The necessity to process interlaced images in surveillance, reconnaissance, or further computer vision areas should be a topic of the past. But, for different reasons, it is not. So, there are situations in practice, in which interlaced images have to be processed. Since a lot of algorithms strongly degrade when working with such images directly, a usual method is to double or interpolate image lines in order to discard one of the two enclosed image frames. This is efficient but leads to weak results, in which half of the original information is lost. Alternatively, a lot of valuable computation time has to be spent to solve the highly complex motion compensation task in order to improve the results significantly. In this paper, an efficient algorithm is presented to solve this dilemma.

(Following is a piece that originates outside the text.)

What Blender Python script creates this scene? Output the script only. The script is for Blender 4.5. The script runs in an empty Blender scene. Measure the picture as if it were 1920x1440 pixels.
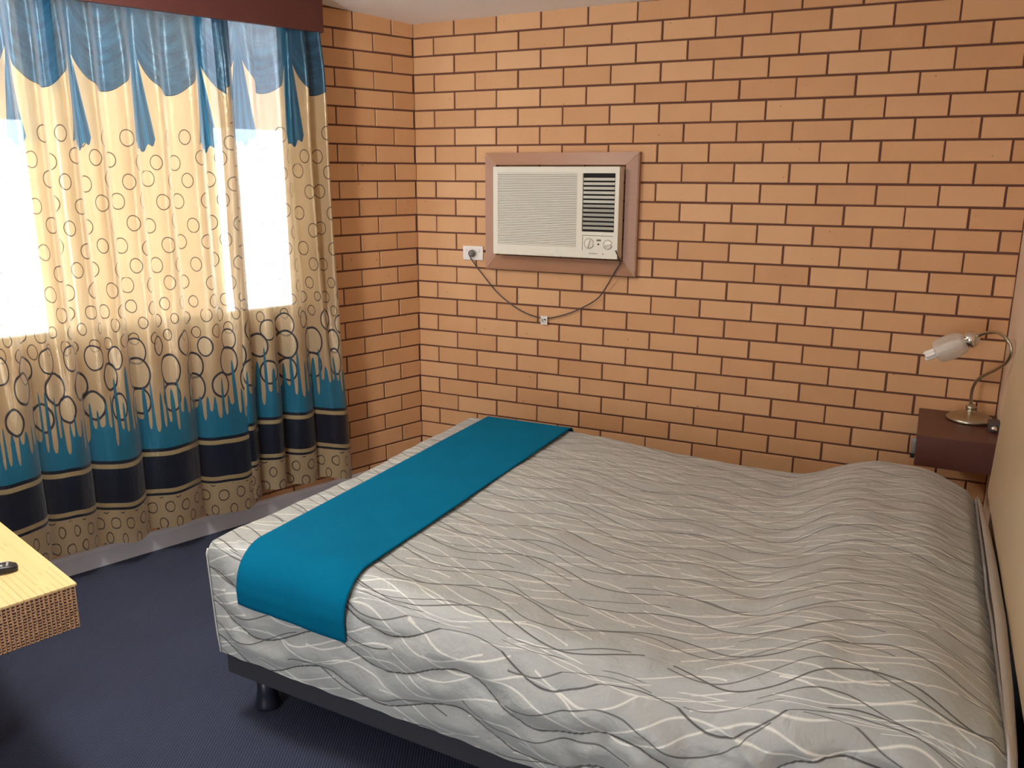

First, the algorithm solves the complex 2-D mapping problem using the best state-of-the art optical flow method that could be found for this purpose. But, of course, for different physical reasons there are regions which cannot properly be handled by optical flow by itself. Therefore, an efficient post-processing method detects and removes remaining artifacts afterwards, which is the main contribution of this paper. This method is based on color interpolation incorporating local image structure. The presented results document the overall performance of the approach with respect to obtained image quality and calculation time. The method is easy to implement and offers a valuable pre-processing for a lot of computer vision tasks.